Scripts that build scenes

----

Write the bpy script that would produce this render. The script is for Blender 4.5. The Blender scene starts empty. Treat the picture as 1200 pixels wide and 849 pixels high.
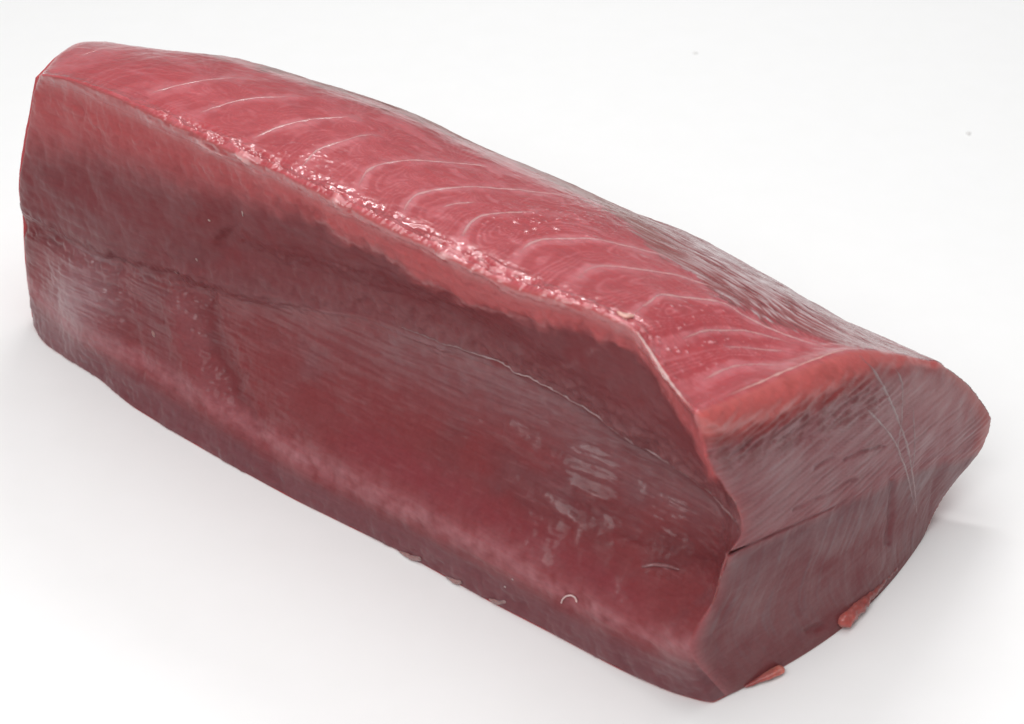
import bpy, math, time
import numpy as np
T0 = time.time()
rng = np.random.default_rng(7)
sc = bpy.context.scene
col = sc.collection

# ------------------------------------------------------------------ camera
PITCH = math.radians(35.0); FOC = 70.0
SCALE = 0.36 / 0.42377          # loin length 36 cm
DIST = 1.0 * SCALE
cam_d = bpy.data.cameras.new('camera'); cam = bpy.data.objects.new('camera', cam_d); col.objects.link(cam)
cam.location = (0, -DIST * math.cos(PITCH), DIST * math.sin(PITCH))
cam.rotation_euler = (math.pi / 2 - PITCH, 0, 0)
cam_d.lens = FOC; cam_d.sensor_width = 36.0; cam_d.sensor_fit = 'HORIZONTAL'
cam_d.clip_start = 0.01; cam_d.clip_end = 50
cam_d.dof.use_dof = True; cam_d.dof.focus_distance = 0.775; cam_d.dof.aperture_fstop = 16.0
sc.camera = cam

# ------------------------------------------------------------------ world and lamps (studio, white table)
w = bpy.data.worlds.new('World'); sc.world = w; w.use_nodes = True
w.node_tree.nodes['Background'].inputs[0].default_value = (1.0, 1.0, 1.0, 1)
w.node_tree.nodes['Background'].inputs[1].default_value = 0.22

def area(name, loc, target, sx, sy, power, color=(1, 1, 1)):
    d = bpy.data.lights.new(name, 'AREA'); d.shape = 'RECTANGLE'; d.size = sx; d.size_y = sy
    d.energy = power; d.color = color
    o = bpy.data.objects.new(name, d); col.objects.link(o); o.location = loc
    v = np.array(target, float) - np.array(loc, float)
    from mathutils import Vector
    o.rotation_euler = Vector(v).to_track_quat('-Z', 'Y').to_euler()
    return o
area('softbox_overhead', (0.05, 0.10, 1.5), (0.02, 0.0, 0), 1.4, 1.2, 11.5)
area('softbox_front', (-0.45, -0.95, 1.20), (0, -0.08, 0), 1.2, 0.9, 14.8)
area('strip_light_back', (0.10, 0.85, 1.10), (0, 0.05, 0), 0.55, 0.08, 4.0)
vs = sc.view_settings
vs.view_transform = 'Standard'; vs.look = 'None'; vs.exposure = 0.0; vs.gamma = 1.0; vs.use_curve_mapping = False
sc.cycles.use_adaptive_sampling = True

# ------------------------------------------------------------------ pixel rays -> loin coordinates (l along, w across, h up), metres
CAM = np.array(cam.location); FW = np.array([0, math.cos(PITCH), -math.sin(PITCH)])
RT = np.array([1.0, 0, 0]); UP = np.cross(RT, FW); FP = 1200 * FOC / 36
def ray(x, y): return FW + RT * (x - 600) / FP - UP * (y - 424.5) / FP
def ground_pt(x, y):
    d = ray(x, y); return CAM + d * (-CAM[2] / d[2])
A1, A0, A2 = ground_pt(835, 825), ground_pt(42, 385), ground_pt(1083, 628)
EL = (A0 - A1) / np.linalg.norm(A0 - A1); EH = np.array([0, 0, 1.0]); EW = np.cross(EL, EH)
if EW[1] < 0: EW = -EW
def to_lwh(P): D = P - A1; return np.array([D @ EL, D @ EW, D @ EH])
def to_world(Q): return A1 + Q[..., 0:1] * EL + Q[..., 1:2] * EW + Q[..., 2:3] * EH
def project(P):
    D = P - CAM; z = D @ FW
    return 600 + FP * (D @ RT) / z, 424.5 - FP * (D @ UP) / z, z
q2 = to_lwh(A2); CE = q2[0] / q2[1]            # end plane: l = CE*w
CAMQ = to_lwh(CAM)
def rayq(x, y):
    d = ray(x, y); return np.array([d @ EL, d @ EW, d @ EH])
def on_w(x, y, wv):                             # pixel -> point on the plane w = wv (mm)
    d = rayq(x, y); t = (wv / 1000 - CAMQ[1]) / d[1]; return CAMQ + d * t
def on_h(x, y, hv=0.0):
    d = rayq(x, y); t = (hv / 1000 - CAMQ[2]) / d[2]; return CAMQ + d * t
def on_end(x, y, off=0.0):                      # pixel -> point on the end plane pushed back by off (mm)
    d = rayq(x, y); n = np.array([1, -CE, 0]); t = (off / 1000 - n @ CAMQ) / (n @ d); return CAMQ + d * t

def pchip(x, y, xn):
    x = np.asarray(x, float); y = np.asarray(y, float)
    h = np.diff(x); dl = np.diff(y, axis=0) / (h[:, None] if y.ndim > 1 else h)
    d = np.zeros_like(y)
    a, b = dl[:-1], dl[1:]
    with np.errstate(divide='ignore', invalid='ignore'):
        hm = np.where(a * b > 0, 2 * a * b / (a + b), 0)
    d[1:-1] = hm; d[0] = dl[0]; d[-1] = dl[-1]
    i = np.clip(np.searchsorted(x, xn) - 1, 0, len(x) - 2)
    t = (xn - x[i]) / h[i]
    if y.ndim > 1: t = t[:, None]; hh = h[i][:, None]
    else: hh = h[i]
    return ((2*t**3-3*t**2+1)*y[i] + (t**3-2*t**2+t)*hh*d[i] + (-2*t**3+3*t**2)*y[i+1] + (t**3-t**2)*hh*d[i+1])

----

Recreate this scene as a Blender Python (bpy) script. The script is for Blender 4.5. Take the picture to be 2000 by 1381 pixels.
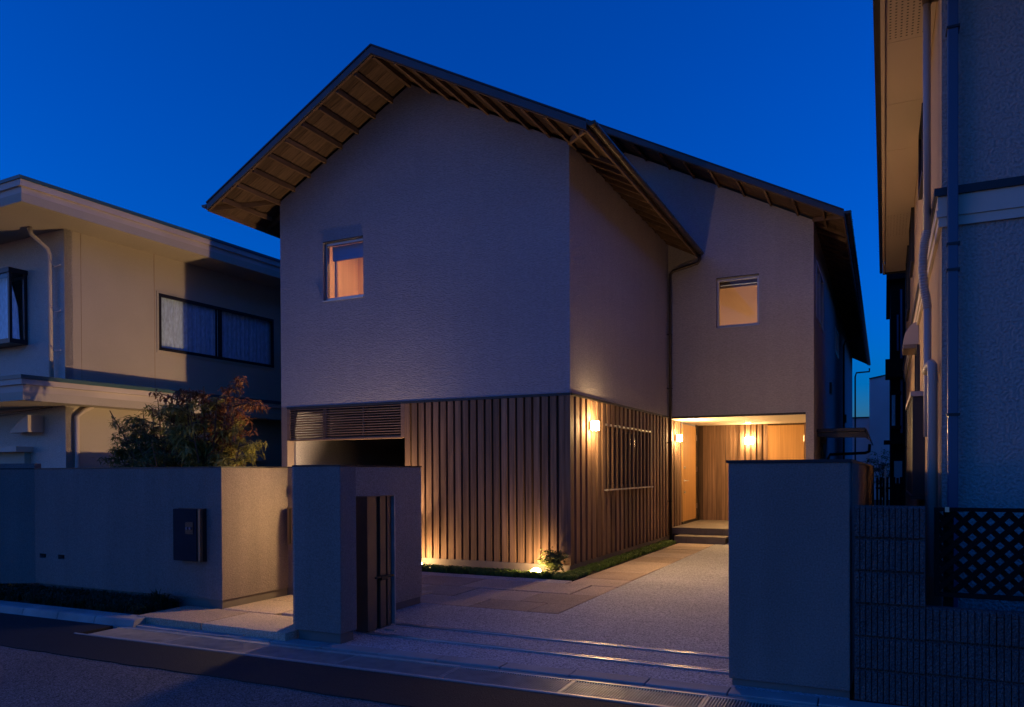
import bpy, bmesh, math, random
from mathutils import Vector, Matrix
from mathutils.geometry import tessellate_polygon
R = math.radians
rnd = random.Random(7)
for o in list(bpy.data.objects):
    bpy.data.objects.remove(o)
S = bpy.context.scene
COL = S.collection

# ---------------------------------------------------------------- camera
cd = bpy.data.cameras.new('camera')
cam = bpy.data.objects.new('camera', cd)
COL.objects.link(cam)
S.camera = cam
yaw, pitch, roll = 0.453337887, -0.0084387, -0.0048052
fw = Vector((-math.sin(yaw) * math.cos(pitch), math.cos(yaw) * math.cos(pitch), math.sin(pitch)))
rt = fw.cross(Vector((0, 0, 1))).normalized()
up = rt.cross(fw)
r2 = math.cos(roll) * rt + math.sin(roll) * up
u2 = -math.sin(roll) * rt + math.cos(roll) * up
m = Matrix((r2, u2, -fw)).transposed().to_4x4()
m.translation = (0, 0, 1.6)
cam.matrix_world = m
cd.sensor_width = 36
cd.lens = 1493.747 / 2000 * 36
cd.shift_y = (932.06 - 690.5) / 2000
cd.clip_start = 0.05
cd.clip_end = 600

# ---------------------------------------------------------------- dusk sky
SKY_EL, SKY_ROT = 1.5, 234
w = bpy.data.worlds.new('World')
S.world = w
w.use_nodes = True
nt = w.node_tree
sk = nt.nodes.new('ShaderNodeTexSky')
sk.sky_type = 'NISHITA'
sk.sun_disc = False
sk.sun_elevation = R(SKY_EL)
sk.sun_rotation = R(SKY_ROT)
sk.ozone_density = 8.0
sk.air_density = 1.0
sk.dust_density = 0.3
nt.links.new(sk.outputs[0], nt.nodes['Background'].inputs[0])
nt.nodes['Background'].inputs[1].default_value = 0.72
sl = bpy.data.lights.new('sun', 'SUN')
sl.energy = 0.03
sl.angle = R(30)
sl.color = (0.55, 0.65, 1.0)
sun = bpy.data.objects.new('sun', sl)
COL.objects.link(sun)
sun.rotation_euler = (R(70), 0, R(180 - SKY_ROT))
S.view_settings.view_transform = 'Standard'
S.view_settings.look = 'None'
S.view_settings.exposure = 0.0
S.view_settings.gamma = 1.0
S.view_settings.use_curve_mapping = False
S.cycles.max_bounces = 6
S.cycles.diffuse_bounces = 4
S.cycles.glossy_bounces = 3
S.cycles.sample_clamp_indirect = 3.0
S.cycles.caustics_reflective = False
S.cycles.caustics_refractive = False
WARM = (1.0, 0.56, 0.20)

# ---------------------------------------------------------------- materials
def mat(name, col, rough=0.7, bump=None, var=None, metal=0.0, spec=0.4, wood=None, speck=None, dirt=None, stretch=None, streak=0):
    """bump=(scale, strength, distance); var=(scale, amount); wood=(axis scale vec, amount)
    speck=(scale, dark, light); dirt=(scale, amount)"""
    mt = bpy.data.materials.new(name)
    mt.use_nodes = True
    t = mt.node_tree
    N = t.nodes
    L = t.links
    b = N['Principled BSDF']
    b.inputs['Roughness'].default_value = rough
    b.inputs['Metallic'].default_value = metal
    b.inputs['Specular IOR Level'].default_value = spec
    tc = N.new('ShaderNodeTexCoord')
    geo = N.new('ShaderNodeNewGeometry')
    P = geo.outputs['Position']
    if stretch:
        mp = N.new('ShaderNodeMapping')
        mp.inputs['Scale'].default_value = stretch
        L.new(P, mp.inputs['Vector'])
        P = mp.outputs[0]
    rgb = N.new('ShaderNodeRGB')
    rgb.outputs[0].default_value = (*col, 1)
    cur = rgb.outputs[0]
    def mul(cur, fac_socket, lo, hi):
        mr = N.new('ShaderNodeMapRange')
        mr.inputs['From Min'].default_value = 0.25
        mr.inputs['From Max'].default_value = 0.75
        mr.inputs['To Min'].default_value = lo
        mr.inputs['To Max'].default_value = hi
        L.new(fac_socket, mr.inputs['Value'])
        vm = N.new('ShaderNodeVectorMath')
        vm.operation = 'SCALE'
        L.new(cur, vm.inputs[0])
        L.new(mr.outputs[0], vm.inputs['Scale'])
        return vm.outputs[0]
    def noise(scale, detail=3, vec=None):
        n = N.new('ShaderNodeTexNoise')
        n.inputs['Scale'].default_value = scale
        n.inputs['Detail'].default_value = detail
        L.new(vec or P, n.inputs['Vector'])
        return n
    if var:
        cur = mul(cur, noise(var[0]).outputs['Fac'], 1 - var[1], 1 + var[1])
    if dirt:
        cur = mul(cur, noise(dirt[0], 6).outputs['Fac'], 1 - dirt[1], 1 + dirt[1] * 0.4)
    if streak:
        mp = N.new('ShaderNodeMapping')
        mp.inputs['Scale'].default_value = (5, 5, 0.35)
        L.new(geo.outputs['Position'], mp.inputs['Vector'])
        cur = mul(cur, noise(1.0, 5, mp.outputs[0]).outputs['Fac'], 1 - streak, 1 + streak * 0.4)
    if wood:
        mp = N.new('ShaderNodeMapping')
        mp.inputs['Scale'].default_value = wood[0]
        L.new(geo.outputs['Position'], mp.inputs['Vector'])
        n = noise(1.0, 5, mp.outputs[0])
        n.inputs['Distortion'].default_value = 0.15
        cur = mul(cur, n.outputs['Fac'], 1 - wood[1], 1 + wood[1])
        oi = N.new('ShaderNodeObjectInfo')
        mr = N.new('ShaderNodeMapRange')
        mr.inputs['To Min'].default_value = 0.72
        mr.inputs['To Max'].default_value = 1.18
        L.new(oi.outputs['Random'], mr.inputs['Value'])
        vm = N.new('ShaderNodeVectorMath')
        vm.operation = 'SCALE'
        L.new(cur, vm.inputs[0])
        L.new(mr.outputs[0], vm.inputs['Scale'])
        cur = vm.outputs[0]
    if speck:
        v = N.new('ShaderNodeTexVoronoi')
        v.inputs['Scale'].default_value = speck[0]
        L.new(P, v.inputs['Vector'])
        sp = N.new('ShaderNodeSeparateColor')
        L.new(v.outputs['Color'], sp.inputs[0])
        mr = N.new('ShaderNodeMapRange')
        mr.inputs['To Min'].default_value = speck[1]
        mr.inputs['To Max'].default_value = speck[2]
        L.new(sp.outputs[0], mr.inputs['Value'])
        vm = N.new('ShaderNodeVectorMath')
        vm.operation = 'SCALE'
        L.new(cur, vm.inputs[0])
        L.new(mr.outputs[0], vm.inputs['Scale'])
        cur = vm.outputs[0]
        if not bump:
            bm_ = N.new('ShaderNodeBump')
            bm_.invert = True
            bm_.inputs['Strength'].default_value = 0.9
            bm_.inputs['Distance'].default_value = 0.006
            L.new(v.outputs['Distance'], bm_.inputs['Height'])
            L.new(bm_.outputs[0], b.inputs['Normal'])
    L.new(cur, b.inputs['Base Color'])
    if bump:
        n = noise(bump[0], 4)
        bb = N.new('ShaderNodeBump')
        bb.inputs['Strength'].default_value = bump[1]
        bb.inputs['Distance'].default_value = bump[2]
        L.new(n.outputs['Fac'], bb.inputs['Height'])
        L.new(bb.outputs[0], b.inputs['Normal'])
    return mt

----

To be done: Your task is to list each line of the records with the word "picture".

Result below:
Write the bpy script that would produce this render. The script is for Blender 4.5. The Blender scene starts empty. Treat the picture as 1200 pixels wide and 849 pixels high.
Recreate this scene as a Blender Python (bpy) script. The script is for Blender 4.5. Take the picture to be 2000 by 1381 pixels.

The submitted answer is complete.